There are no signs that we are turning the corner economically. The signs are quite the opposite, actually.

The city could see flat or falling revenues for years to come. It is past time for city commissioners to prioritize what the city must do, and what it can do without, during a long-term period of economic stagnation.

If things get better sooner than expected, then the city is all the better off.

Here are a few suggestions.
• More than $550,000 for the operating expenses of the new Robert L. Taylor Community Complex in Newtown, even after the county kicks in $320,000 for it. It is scheduled to open this summer and was far more lavish than it should have been with lighted tennis and basketball courts, baseball and softball fields, pool, kitchen, meeting rooms and so on. Scale back operations sharply or delay opening it.

• $180,000 for Lido Pool operations (with the county kicking in $78,000.) A public swimming pool 30 yards from the Gulf of Mexico is a luxury. And all of the county money comes from city taxpayers, too; they are part of the county.

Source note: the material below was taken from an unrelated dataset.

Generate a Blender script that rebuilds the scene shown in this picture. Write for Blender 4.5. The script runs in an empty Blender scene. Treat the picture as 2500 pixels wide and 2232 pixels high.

• Stop throwing money at Newtown. Money is not the solution. When people stop getting killed, robbed, mugged and drugged; when parents start acting like parents; and when businesses see enough change to risk investing in Newtown, its future will improve. Ineffective city “initiatives” just throw taxpayer money away, which is bad enough in good times but just plain foolish in these times.

• Review and stop any projects that will mean increased operating expenses in the next five years.
And one other thought: It may be time to get creative about outsourcing city services on a large scale. This is being done elsewhere in Florida and could mean significant savings. New commissioners: Eliminate former assumptions and look everywhere for savings.